Zwabili czas w zasadzkę mocą swojego skupienia, wstrzymali jego bieg i czas stanął. Trwali w szumie czasu przeźroczystego jak szkło i ujrzeli świętą Rybę, mesjanistyczną i nieśmiertelną, którą Archanioł Gabriel wyłowił z głębi owej bezspornej przeźroczystości wśród śpiewu zgromadzonych na brzegu Serafim i Cherubim, równie przeźroczystych jak czas, Rybę czystą i wybraną, oczekującą ich i przez nich oczekiwaną. Ale nie tylko Serafim i Cherubim byli świadkami tego uroczystego połowu, bo świadkami były również wszelkie stworzenia - kamienie, drzewa, rośliny, zwierzęta i ludzie - oczyszczone z mętno-brudnej zmienności, niezmienne i niezniszczalne, i widziały własnymi oczami, jak przeszłość w postaci Męża wyszła z wód Jordanu, ze środka wszystkich wód, z wszelkiego oczyszczenia, i między nich wstąpiła.
Zatem czekanie w czasie podstępnie zatrzymanym przez trzech skupionych mężów, całkowicie podddanych prawom czasu przeżroczystego na równi z całym otoczeniem - pobożne skupienie było sidłem, w które złowili Pana - było czekaniem na to, co już przyszło i co się już dokonało.
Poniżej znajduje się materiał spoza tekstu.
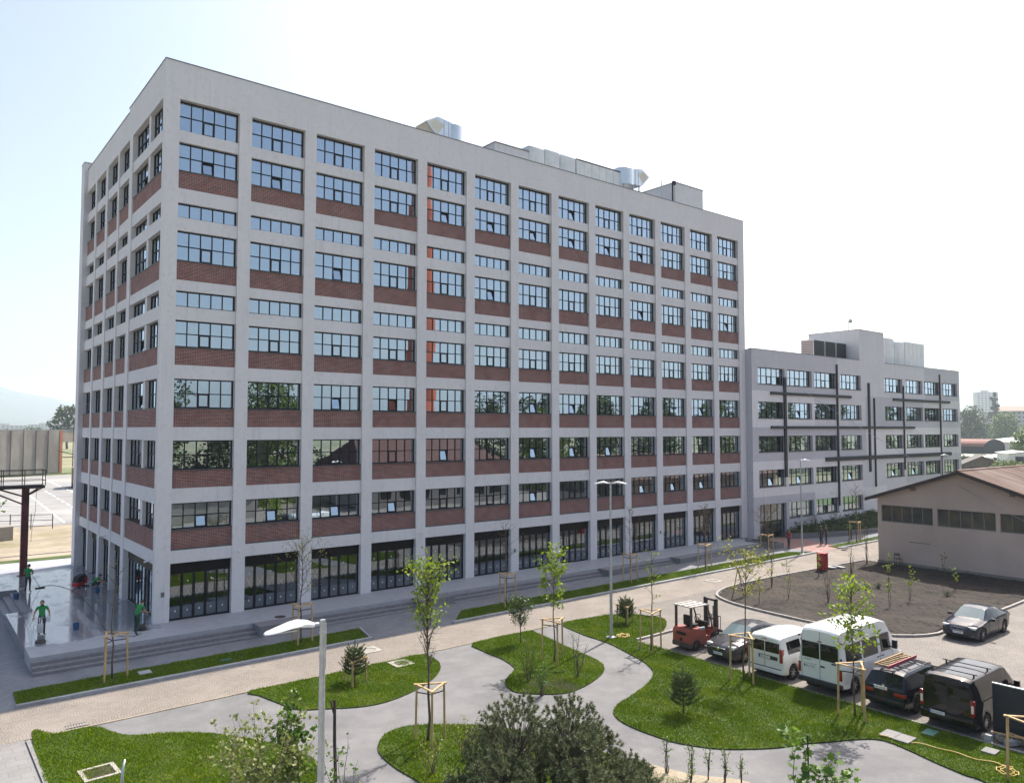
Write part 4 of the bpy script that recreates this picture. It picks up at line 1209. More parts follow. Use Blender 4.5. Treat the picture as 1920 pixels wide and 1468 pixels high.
def tree_support(x, y, rot, label, h=1.85, r=0.56, zoff=0.03, mat='wood', group='timber tree supports'):
    t = thing('tree_support', label, 'tree support', (x, y, G(x) + zoff), rot, group)
    P = [Vector((r * math.cos(a), r * math.sin(a), 0)) for a in (rd(90), rd(210), rd(330))]
    for p in P:
        b = MB(); b.tube([p * 1.05 + Vector((0, 0, -0.2)), p * 0.98 + Vector((0, 0, h))], 0.042, 8); b.build('post', M[mat], t, smooth=True, angle=40)
    for i in range(3):
        a, c = P[i] * 0.98, P[(i + 1) % 3] * 0.98
        d = (c - a).normalized(); a2, c2 = a - d * 0.1, c + d * 0.1
        ang = math.atan2(d.y, d.x)
        m_ = (a2 + c2) / 2
        b = MB(); b.cbox((m_.x, m_.y, h + 0.035 + 0.004 * i), ((c2 - a2).length, 0.075, 0.04), (0, 0, ang)); b.build('rail', M[mat], t)
    b = MB()
    for i in range(3):
        p = P[i] * 0.98
        b.tube([(p.x, p.y, h - 0.22), (p.x * 0.05, p.y * 0.05, h - 0.24)], 0.022, 5)
    b.build('strap', M['strap'], t)
    return t


young_tree('young_tree', 'almost bare staked tree on the verge before the wet terrace corner', -3.21, -6.45, 5.6, 2.6, 1.5, 9, 26, 0.07, 'leaf_yel', 0.045, 3)
young_tree('young_tree', 'staked tree with sparse yellow leaves on the verge by the second shop bay', 5.4, -6.37, 5.4, 2.2, 2.8, 20, 420, 0.085, 'leaf_yel', 0.045, 5, twig=4)
young_tree('young_tree', 'thin staked tree with bare upper twigs on the verge left of the tall lamp post', 18.47, -6.57, 5.2, 2.6, 1.9, 14, 70, 0.07, 'leaf_mid', 0.04, 8, twig=4)
young_tree('young_tree', 'bare staked tree on the verge right of the tall lamp post', 29.62, -6.41, 5.4, 2.4, 1.7, 14, 60, 0.07, 'leaf_yel', 0.045, 11, twig=4)
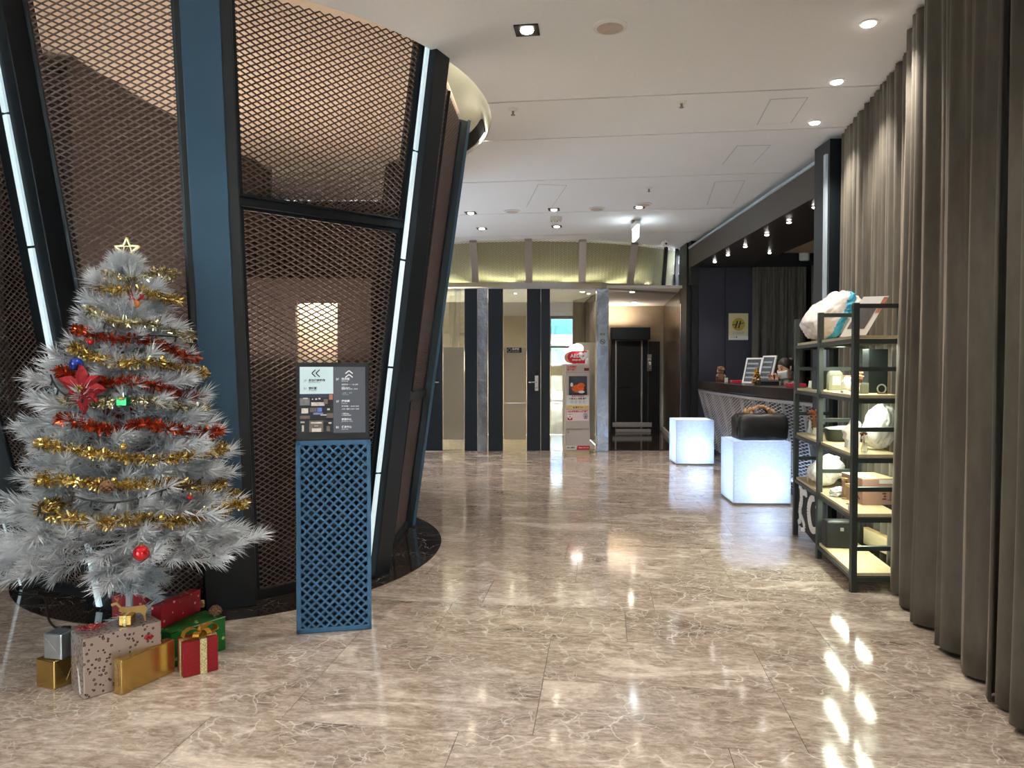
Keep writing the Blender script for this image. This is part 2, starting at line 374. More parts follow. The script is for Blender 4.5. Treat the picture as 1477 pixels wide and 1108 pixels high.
# ---- cream cove above the drum
cv = MB(); prof = [(1.0, CEIL), (1.0, CEIL+.02), (.985, CEIL+.16), (.95, CEIL+.27), (.88, CEIL+.34), (.78, CEIL+.37), (.02, CEIL+.38)]
vv = []; ff = []
for r, z in prof:
    for k in range(96): vv.append((HC.x+HA*r*math.cos(2*PI*k/96), HC.y+HB*r*math.sin(2*PI*k/96), z))
for i in range(len(prof)-1):
    for k in range(96): ff.append((i*96+k, i*96+(k+1) % 96, (i+1)*96+(k+1) % 96, (i+1)*96+k))
cv.add(vv, ff); struct('ceiling', cv, M['cove'], smooth=True)
sl = MB()
for k in range(8):
    a0 = math.radians(14+k*5); a1 = math.radians(14+(k+1)*5)
    f = lambda a, r, z: (HC.x+HA*r*math.cos(a), HC.y+HB*r*math.sin(a), z)
    sl.add([f(a0, .996, CEIL+.03), f(a1, .996, CEIL+.03), f(a1, .982, CEIL+.13), f(a0, .982, CEIL+.13), f(a0, .99, CEIL+.03), f(a1, .99, CEIL+.03), f(a1, .972, CEIL+.13), f(a0, .972, CEIL+.13)],
           [(0, 1, 2, 3), (7, 6, 5, 4), (0, 4, 5, 1), (1, 5, 6, 2), (2, 6, 7, 3), (3, 7, 4, 0)])
tag(obj('air_slot', sl, M['black']), 'dark curved air slot let into the cream oval recess above the drum', 'vent')

# ================================================================== LATTICE DRUM
drum = thing('lattice_drum', 'dark steel drum of leaning struts and bronze expanded mesh beside the tree', 'screen', (0, 0, 0))
S = {'Z': ((-2.98, 4.75), (-3.42, 4.75)), 'A2': ((-2.70, 4.18), (-3.27, 3.88)), 'A1': ((-2.09, 3.84), (-2.37, 3.43)), 'D': ((-1.47, 3.84), (-1.43, 3.43)),
     'B': ((-.85, 4.40), (-.475, 4.32)), 'C': ((-.835, 5.71), (-.40, 5.61)), 'E': ((-1.30, 6.28), (-1.10, 6.85)), 'F': ((-2.25, 6.35), (-2.35, 7.05)), 'Gz': ((-2.9, 5.7), (-3.35, 6.1))}
TOP = 3.045
def sp(k, z):
    (bx, by), (tx, ty) = S[k]; t = z/TOP; return Vector((bx+(tx-bx)*t, by+(ty-by)*t, z))
def outn(k):
    p = sp(k, 1.5)-DC; return Vector((p.x/1.45**2, p.y/1.7**2, 0)).normalized()
tops = {'B': 3.12, 'C': 3.12, 'E': 3.12, 'F': 3.12}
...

Było ono wypełnione po brzegi tęsknotą za zbliżaniem się i ucieleśnianiem już Ucieleśnionego i Obecnego. Padli więc przed Nim na twarz i powitali Go powitaniem wszystkich pokoleń i wszystkich proroków, i ufnie poszli za Nim aż do krańców ziemi. Wówczas, uradowani, miłosiernie otworzyli sidło, i Pan z niego uleciał, a oni, pochyleni ku sobie, do głębi przejęci przygodą przeżytą w zatrzymanym czasie, zamierzali głośno objaśniać swoje przeżycia, ale wszystkie ich wzruszenia i myśli, gdy tylko z głębi zatrzymanego czasu wypłynęły na powierzchnię świadomości, na powierzchnię ograniczoną widzialną przestrzenią i pięcioma zmysłami, natychmiast uległy porażeniu - a może przeczyną tego była ich nieumiejętność, przez Pana ustanowiona, wyrażania słowami wątków przeżytych w głębokości czasu (jasne jest, że i nasze słowa nie wyraziły tego, co oni wtedy odczuwali, a to, co opowiedzieliśmy, jest tylko zniekształconym fragmentem, a nie wiernym obrazem ich przeżyć) - więc opowiadając, każdym opowiadanym słowem przeczyli temu, co w czasie zatrzymanym słyszeli i widzieli. Albowiem ufność doznaną w widzeniu wyrażali za pomocą nieufności, pewność za pomocą wahania, radosne powitanie za pomocą trwożnej ucieczki, i w końcu z ludzkich, słabych, nieudolnych słów poczęli budować dla siebie dom lęku i niepewności, i mówili, że powinni czekać, czekać, czekać na jakiś widomy znak. I czekali, ale nie wiedzieli, jakiego pożądają znaku.”